09 August 2006

Taking stock after 17 years

With so many ideas of wildly varying quality in circulation, and being frustrated at Social Policy Bonds’ lack of visible progress, I thought I’d compile a brief resume of the concept, intended to show that it does have some respectability.

It’s 17 years since I first wrote about and spoke publicly about Social Policy Bonds. Since then it has had an unusual fate for an unusual idea. It has not been adopted anywhere, to my knowledge. But neither has it been dismissed outright. It tends to provoke initial enthusiasm amongst economists and decision makers, but then to be forgotten as day-to-day issues demand immediate attention. In 1991 it won an award for the Best Political Social Invention from the UK Institute of Social Inventions; now the Global Ideas Bank. In early 1997 I received a letter from Robert Shiller, Professor of Economics at Yale University, praising the Social Policy Bond idea, saying that it creates ‘a large interest group for the solution of important problems. The political and other effects of creating such an interest group could be incalculable.’ Professor Shiller later mentioned the concept in his book The New Economic Order. The first draft of my core text (see Social Policy Bonds at length, in the right-hand column) elicited extreme comments at both ends of the range from the two referees: one dismissed the text as an irrelevance. The other called the idea ‘original and ingenious’ and ‘a substantial contribution to debate about public policy’. My draft was rejected and my books have since failed to find a mainstream publisher.

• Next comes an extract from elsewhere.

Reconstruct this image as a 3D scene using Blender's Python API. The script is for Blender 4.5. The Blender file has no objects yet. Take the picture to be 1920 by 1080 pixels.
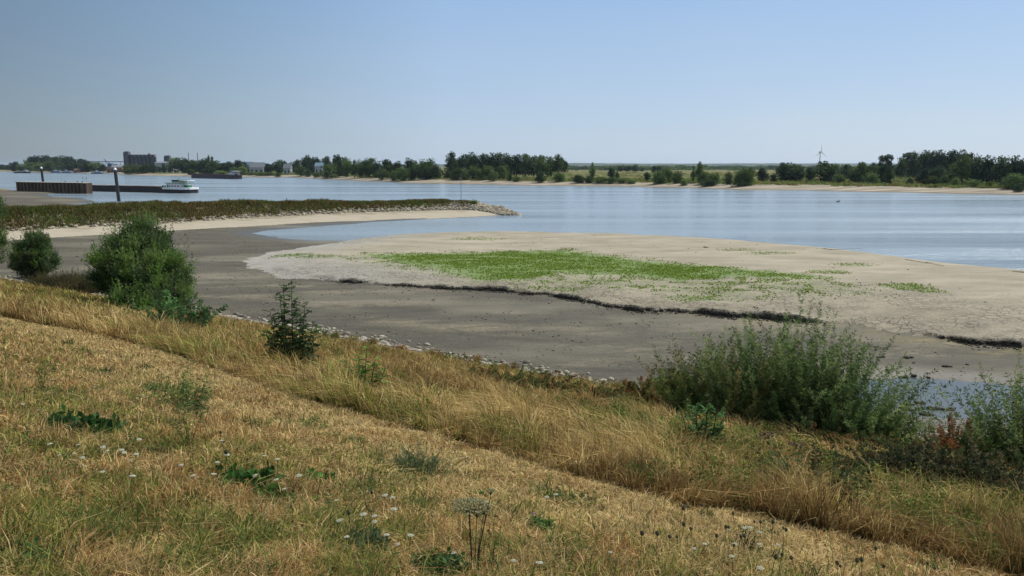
import bpy, bmesh, math, random
import numpy as np
from mathutils import Vector, Matrix
R = math.radians
rng = np.random.default_rng(7)
random.seed(7)
SC = bpy.context.scene
COL = SC.collection

# ------------------------------------------------------------------ camera
F = 1500.0                      # focal length in pixels of a 1920 wide picture
HOR = 311.0
PITCH = math.atan((540-HOR)/F)
EYE = 13.0
cam_d = bpy.data.cameras.new('camera'); cam = bpy.data.objects.new('camera', cam_d); COL.objects.link(cam)
cam_d.sensor_width = 36; cam_d.lens = 36*F/1920; cam_d.clip_start = 0.1; cam_d.clip_end = 40000
cam.location = (0, 0, EYE); cam.rotation_euler = (math.pi/2-PITCH, 0, 0)
SC.camera = cam

# ------------------------------------------------------------------ light
SUN_EL, SUN_AZ = R(47), R(52)
w = bpy.data.worlds.new('World'); SC.world = w; w.use_nodes = True
wn = w.node_tree.nodes; wl = w.node_tree.links; wn.clear()
sky = wn.new('ShaderNodeTexSky'); sky.sky_type = 'NISHITA'; sky.sun_disc = False
sky.sun_elevation = SUN_EL; sky.sun_rotation = SUN_AZ; sky.altitude = 0
sky.air_density = 1.0; sky.dust_density = 0.6; sky.ozone_density = 3.0
bg = wn.new('ShaderNodeBackground'); bg.inputs[1].default_value = 0.1
wo = wn.new('ShaderNodeOutputWorld')
# hazy summer sky: the physical sky softened by a pale blue veil, brighter on the sun's side
tc = wn.new('ShaderNodeTexCoord'); sx = wn.new('ShaderNodeSeparateXYZ'); wl.new(tc.outputs['Generated'], sx.inputs[0])
rz = wn.new('ShaderNodeValToRGB'); wl.new(sx.outputs['Z'], rz.inputs[0]); rx = wn.new('ShaderNodeMapRange'); wl.new(sx.outputs['X'], rx.inputs[0]); rx.inputs[1].default_value = -1; rx.inputs[2].default_value = 1
for k, (p_, c_) in zip([rz.color_ramp.elements[0], rz.color_ramp.elements[1], rz.color_ramp.elements.new(.5)], [(0.0, (.55, .67, .82)), (1.0, (.10, .20, .45)), (.20, (.36, .54, .82))]): k.position = p_; k.color = (*c_, 1)
rxr = wn.new('ShaderNodeValToRGB'); wl.new(rx.outputs[0], rxr.inputs[0])
ee = rxr.color_ramp.elements; ee.new(.36); ee.new(.46)
for k, (p_, c_) in zip(ee, [(.20, (.36, .37, .36)), (.33, (.62, .66, .66)), (.46, (.92, .94, .96)), (.80, (1.02, 1.02, 1.02))]): k.position = p_; k.color = (*c_, 1)
mu = wn.new('ShaderNodeMix'); mu.data_type = 'RGBA'; mu.blend_type = 'MULTIPLY'; mu.inputs[0].default_value = 1; wl.new(rz.outputs[0], mu.inputs[6]); wl.new(rxr.outputs[0], mu.inputs[7])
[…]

In 1999 an essay on Social Policy Bonds was one of the three finalists at the inaugural US$25000 St Andrews Prize given by Conoco and St Andrews University, UK. I have given presentations on Social Policy Bonds at other fora, including the University of Cambridge, the Institute of Economic Affairs (London), and the Institute of Public Affairs (Melbourne). I have also discussed it with a former New Zealand Prime Minister’s Chief Policy Advisor.

In April 2002, I presented a paper on the Social Policy Bond concept to a joint meeting of the Agriculture and Environment Committees at the Organisation for Economic Cooperation and Development (OECD) in Paris. Delegates from most of the OECD’s member countries commented on the paper. These were mostly along the lines of  ‘this is very interesting — but unworkable in practice.’ Perhaps one of the delegates articulated the deeper feelings of those present, who were overwhelmingly government employees: ‘if this gets adopted we'll all be out of jobs!’ My paper went no further at OECD.

Over the years quite a few private individuals have talked with me about issuing their own Social Policy Bonds, for projects as diverse as boosting voter registration, raising literacy in developing countries, reducing homelessness and developing open-source software. Sad to say, as far as I am aware all these discussions have come to naught. I am particularly disappointed because I believe Social Policy Bonds could improve greatly on current approaches to what I see as very grave concerns: climate change and nuclear proliferation. Common to both these challenges are (1) their complexity, which means they need adaptive, diverse solutions, the precise nature of which cannot be known in advance; (2) their urgency and enormity; and (3) the failure of the current policymaking system to address them adequately.

2 comments:

Anonymous said...

It's really bizarre that people admit the idea is good, and that they like it, and it could work, and it's worth trying, and yet... nothing happens.

I wonder if it's the prophetic thinking of economists that is the cause. If it's good, why isn't it here already? If it works, the market will make use of it so ... it's no need for _us_ to take the first step.

That is really one of the most profound "market" failures (it's not really just a market failure, it applies to other things, too. Many of the predictions of Marxism, for instance, failed as a result of their own prediction.

I didn't realize you've been doing this so long. I hope you hold on, Ronnie Horesh. It's a good idea, it can be made to work, eventually.

Ronnie Horesh said...

Thanks Harald. I think the novelty of the Social Policy Bond idea makes it difficult for most people to advocate. It probably needs someone already quite eminent, but without much to lose - who is also not too busy to take the time out to consider the concept deeply. Such a combination of characteristics is rare. Another obstacle to the bonds being issued is that they work best on a large scale, which does make it more difficult to try them out. But I will keep going. It's encouraging to read your comments.